IKKM Lectures | Cranachstr. 47, Salon
16. June | 19:00 | Tom Gunning (Chicago)
Projecting the Moving Image: Space, Virtuality and Light and Shadow
I want to look at the long history of projected images, from the magic lantern of the seventeenth century to through the cinema image to the recent development if projection video and installation art. The projected image is light formed within a context of darkness and thus is immaterial in the usual meaning of the term. Its movement through space (it’s »throw«) indicates a situation of transportation of an image from a source to a screen which defines space in a unique manner. Finally although not limited to moving images, the projection of movies involves a relation to the image that has to my mind not yet been thoroughly theorized. By focusing especially on projection, I want to de-emphasize the photographic as the essence of cinema (Kracauer, Bazin, Cavell) and deal more with the projection of light through space.

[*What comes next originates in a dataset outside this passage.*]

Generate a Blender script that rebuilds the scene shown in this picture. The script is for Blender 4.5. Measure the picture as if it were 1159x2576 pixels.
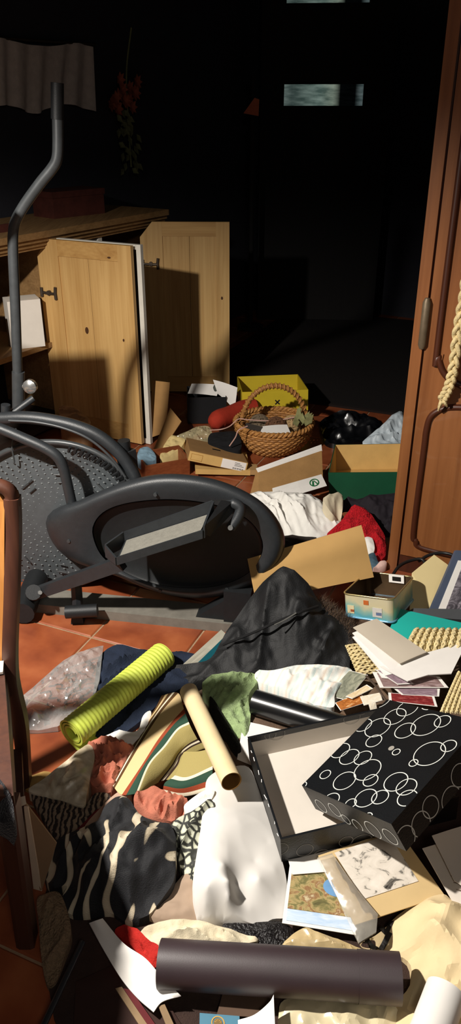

The unique material (or non-material?) nature of the light-borne image, its unique sense of passage through space and of its relation to a variety of screens demonstrates the way cinema’s relation to new media need not be limited to a Darwinesque teleology, a process of utopian or nostalgic mourning. nor an exclusive focus on future possibilities, but rather initiate a new awareness of a broad historical tradition consisting of a new constellation of optical practices through the centuries.